Sophie Kamlish

Sport: Athletics
Event: 
T44 100m and 200m
Date of birth: 20.08.1996
Coached by: Rob Ellchuk

Within six years of attending a Playground to Podium initiative at the University of Bath in 2011 and being identified as a potential athletics star, Sophie was crowned as World Champion in front of a home crowd at London 2017 – having already appeared at two Paralympic Games during that time.

Sophie, a lower-leg amputee, was invited to join Rob Ellchuk’s training group at the University and first competed on the track in June 2011. Within a year she had made her international debut at the Paralympic World Cup in Manchester, winning T44 200m bronze, and was selected for the London 2012 Paralympic Games while still a pupil at Oldfield School – one of her PE teachers was Helen Glover, now a double Olympic rowing champion.

Unfazed by the capacity 80,000-strong crowd at London 2012, Sophie finished fifth in the T44 100m final and sixth in the T44 200m final.

Her first international medal, a T44 200m bronze, came at the 2013 World Championships but there were mixed fortunes at the Rio 2016 Paralympic Games as Sophie scorched to a new T44 100m world record in the heats but missed out on a medal by just six-hundredths of a second.

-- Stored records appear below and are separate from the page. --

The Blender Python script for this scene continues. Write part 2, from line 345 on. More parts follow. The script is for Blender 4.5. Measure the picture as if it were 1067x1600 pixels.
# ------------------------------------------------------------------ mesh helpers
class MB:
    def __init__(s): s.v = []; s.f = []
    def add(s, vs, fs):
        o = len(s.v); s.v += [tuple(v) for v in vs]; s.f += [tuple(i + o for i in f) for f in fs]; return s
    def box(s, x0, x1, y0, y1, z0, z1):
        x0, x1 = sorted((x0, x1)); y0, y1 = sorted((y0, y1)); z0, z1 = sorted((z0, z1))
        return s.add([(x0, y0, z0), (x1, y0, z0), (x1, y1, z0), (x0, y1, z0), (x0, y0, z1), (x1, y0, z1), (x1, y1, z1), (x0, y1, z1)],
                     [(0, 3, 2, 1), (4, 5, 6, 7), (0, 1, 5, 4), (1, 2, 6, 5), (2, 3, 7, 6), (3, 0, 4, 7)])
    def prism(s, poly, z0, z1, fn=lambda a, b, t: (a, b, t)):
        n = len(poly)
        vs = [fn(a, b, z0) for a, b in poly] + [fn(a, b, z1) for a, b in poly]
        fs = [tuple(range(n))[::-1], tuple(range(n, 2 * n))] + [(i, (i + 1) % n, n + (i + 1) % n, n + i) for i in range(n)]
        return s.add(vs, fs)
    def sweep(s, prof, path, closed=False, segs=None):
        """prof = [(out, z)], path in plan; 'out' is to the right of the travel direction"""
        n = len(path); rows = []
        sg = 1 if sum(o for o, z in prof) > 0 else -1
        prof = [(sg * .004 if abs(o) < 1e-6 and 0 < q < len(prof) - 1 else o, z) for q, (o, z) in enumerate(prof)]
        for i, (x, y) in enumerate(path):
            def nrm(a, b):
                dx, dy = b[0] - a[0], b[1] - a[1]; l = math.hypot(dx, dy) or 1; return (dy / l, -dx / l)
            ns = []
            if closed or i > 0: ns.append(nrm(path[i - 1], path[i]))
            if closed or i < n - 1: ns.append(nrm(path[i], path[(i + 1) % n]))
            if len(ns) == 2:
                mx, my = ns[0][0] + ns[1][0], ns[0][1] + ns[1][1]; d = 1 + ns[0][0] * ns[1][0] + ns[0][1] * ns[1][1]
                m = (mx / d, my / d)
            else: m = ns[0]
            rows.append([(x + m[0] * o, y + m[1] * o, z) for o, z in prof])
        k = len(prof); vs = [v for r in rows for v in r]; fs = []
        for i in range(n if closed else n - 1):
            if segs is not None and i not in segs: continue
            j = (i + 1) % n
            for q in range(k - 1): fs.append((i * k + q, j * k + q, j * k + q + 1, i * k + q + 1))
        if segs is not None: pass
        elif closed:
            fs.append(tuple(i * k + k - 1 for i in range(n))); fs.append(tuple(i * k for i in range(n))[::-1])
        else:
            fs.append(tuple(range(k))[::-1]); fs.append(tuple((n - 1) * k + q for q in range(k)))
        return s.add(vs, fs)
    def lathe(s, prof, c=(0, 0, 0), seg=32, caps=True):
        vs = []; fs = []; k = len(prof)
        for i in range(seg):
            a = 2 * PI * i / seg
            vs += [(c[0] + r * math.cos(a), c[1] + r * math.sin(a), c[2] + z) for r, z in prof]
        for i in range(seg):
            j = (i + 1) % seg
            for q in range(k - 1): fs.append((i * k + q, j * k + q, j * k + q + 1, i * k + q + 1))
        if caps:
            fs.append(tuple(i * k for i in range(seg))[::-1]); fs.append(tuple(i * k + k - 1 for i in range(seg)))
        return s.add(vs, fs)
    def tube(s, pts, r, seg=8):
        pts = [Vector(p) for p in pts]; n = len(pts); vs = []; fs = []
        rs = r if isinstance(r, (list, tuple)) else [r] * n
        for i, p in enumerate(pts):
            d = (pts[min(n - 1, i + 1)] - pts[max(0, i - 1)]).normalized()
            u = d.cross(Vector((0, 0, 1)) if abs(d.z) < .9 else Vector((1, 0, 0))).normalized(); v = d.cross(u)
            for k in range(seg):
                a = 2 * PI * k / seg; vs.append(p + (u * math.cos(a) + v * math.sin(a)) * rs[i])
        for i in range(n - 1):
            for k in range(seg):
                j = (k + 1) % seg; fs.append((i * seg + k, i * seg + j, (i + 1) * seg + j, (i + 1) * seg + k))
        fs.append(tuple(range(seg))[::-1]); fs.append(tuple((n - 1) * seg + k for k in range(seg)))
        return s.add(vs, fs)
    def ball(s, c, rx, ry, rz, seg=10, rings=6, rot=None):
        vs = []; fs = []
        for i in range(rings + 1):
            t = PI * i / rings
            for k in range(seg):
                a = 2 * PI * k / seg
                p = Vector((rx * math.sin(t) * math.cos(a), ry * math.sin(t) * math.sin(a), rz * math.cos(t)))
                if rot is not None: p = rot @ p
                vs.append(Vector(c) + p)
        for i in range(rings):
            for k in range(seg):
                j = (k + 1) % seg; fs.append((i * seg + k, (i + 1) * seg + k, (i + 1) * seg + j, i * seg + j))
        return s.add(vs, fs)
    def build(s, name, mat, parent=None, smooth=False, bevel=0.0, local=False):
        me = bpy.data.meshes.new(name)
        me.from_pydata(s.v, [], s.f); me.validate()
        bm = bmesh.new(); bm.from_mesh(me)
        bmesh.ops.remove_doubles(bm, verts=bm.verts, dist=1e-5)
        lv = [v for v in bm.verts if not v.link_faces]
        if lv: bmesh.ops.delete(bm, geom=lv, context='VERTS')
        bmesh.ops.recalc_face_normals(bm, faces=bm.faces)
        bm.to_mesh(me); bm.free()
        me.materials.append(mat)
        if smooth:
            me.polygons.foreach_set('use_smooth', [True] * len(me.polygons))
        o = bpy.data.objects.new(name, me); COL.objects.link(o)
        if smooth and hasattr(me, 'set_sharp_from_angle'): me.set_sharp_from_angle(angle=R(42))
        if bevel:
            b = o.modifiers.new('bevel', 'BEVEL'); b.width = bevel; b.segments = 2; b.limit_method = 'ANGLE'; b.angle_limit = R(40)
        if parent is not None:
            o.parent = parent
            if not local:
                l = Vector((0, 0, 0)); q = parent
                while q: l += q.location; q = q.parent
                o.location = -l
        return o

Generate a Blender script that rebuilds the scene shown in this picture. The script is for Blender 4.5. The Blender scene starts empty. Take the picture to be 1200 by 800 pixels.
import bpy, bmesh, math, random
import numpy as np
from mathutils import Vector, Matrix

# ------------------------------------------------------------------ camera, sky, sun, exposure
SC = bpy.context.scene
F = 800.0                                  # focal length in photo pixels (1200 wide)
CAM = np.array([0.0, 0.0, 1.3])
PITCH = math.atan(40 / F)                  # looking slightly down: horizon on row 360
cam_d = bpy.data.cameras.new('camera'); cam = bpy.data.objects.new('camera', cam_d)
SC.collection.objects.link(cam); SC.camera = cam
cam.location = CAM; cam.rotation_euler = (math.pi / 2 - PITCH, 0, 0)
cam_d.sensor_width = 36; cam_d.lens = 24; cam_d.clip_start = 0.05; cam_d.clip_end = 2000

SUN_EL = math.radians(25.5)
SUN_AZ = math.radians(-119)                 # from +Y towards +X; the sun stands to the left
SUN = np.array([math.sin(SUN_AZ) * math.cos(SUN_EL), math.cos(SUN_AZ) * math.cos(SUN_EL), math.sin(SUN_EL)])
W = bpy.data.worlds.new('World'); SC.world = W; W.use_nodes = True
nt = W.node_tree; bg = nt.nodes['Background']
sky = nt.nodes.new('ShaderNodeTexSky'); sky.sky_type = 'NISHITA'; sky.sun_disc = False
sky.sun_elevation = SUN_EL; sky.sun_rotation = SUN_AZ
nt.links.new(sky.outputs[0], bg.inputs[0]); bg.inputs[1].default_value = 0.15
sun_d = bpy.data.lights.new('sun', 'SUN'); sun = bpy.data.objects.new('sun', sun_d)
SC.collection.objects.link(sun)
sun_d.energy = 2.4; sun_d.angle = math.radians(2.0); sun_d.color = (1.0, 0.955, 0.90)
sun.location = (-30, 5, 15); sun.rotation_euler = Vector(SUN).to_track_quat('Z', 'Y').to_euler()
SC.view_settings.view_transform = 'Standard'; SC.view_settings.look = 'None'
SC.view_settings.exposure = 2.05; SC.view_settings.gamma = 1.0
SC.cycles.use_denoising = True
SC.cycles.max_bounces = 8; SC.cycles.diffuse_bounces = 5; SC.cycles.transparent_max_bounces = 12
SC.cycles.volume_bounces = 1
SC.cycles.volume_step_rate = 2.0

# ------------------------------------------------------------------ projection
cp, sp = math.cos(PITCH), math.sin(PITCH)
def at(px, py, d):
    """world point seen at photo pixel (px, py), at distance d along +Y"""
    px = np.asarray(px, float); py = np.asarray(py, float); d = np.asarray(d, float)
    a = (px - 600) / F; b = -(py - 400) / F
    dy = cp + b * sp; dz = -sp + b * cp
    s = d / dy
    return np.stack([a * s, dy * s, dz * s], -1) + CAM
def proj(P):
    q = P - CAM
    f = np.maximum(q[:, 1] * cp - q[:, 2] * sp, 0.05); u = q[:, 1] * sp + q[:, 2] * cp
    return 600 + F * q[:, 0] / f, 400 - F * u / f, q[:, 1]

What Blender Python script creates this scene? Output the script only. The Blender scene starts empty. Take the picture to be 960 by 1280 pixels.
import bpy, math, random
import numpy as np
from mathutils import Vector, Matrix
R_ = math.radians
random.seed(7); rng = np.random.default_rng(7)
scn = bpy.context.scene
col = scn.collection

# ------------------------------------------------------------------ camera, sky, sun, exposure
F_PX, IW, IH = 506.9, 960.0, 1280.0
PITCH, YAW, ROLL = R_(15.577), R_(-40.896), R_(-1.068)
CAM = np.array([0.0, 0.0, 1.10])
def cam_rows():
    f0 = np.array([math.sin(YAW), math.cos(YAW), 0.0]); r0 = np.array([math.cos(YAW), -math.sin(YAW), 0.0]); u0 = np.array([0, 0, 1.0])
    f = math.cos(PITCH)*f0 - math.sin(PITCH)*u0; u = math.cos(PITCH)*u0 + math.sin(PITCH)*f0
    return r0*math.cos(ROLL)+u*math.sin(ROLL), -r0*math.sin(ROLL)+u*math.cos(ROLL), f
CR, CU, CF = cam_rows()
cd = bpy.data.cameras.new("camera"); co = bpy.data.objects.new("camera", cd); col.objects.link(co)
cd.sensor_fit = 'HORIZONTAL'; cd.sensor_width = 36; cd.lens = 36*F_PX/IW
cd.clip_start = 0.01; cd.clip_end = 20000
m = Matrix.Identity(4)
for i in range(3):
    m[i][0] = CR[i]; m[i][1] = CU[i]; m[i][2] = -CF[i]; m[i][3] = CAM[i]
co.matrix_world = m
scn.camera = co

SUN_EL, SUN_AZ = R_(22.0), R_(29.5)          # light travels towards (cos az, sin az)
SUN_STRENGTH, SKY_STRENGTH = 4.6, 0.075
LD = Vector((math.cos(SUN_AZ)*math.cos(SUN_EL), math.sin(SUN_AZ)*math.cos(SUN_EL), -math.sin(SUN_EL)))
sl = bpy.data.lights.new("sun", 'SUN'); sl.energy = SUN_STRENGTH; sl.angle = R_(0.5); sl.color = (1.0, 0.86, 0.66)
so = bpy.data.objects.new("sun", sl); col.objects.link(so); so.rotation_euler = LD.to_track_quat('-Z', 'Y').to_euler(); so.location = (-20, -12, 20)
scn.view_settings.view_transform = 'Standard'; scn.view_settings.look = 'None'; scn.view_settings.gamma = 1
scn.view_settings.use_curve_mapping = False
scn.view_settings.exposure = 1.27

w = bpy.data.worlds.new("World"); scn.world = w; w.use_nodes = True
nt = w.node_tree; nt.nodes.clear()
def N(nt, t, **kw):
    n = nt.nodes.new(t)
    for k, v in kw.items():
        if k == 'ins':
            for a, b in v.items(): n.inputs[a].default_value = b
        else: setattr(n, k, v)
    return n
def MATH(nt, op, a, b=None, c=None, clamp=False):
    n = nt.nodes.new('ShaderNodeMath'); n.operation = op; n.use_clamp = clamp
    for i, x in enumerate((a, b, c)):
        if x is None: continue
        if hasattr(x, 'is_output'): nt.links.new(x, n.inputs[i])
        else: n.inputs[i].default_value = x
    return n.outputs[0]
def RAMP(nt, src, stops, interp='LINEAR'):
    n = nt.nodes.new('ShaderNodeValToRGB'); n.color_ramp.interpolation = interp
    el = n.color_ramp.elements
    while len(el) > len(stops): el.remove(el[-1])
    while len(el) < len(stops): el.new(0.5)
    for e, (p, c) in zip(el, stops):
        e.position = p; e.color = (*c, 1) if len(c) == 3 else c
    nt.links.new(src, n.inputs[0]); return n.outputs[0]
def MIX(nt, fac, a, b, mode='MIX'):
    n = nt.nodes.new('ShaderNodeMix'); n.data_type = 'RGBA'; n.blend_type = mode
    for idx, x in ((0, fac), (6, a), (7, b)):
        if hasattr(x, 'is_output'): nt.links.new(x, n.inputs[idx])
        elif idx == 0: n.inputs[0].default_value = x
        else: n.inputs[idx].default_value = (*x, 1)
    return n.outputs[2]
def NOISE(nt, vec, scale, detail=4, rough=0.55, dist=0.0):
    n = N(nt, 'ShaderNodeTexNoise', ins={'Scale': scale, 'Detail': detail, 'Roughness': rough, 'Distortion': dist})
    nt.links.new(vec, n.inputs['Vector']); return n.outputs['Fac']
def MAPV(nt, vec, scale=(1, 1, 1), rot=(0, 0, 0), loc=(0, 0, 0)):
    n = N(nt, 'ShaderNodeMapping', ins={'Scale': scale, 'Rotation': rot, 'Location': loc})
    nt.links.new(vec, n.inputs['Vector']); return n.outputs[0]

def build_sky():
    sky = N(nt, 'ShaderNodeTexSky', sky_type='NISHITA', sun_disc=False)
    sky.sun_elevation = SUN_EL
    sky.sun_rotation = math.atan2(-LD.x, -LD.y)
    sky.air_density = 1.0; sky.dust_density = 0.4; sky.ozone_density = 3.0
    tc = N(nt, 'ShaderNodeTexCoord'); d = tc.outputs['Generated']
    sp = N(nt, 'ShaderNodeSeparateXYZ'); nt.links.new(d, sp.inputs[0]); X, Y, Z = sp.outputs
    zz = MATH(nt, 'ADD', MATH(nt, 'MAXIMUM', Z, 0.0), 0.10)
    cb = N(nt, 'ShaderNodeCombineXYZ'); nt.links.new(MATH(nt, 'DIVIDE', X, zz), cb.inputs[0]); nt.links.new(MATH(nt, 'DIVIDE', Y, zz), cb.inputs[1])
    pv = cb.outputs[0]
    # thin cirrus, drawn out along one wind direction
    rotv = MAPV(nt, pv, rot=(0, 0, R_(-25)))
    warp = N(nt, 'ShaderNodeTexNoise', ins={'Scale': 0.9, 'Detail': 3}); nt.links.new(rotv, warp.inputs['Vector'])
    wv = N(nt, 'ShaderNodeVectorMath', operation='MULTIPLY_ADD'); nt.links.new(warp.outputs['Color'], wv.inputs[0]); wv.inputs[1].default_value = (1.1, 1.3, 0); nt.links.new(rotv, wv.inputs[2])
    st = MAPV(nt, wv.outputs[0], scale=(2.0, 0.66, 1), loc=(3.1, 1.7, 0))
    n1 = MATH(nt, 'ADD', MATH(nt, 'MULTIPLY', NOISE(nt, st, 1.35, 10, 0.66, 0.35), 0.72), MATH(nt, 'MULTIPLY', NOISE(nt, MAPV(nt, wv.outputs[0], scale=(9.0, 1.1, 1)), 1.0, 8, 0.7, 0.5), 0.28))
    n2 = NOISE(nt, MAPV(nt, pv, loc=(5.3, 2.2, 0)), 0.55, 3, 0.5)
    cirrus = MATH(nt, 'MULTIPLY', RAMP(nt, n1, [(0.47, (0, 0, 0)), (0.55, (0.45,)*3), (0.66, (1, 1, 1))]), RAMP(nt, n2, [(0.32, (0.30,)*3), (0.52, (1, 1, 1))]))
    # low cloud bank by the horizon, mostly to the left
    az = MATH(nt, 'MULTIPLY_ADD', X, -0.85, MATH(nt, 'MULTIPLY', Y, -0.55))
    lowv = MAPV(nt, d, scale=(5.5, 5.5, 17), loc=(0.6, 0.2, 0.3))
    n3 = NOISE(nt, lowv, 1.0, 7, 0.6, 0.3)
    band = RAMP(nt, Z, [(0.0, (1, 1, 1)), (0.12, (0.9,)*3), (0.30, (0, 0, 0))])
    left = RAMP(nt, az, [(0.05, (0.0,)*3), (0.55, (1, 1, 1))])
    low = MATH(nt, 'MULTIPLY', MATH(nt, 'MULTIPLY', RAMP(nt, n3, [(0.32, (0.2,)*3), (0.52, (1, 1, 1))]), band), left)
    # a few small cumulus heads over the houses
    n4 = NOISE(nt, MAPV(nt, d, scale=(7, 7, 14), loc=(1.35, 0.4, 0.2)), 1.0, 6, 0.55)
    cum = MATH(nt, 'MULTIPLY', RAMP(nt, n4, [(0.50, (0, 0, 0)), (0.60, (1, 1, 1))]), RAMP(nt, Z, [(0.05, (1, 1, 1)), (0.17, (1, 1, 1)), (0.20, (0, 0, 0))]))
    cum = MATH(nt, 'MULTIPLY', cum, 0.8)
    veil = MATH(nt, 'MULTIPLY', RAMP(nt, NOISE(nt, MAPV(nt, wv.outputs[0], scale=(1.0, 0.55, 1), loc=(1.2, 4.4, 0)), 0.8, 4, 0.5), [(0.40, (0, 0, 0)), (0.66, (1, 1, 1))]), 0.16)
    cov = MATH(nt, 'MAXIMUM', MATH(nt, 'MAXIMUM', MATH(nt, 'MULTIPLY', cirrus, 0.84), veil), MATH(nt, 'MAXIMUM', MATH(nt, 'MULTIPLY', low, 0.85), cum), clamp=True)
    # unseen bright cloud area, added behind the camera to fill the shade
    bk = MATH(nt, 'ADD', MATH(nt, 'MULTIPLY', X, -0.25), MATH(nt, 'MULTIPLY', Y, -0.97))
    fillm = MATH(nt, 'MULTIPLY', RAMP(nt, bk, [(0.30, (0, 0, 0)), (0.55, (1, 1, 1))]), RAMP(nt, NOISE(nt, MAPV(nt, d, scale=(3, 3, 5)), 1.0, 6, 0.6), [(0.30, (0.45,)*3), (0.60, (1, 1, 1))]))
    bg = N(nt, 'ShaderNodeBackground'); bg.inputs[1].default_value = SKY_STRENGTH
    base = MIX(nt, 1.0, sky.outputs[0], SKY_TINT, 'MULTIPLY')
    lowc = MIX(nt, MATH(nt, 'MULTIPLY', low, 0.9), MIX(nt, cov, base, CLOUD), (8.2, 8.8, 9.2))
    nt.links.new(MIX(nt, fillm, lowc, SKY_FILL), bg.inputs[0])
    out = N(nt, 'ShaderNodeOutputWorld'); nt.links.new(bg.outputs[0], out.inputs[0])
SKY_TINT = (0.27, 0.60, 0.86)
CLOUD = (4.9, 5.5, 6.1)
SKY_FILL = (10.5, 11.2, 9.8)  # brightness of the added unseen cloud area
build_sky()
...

She more than made than amends for that disappointment at the London 2017 World Championships the following year, though, lowering her own world record to 12.90 in the heats before clinching gold in the final.

Her parents run a business called Rosie Flo from their home in Camden, Bath, publishing colouring books for children, and Sophie is also a keen illustrator who took time out from her athletics career to study Illustration and Animation at Kingston University in London.

Sophie returned to the track for the 2019 World Championships in Dubai, where she placed sixth in the T64 100m final.

Notable achievements

2012: T44 100m and 200m finalist at London 2012 Paralympic Games; T44 long-jump silver at Sainsbury’s School Games.
2013: T44 200m bronze at the IPC World Championships in Lyon, France.
2016: T44 100m fourth at Rio 2016 Paralympic Games, new world record.
2017: T44 100m gold and new world record at the IPC World Championships in London.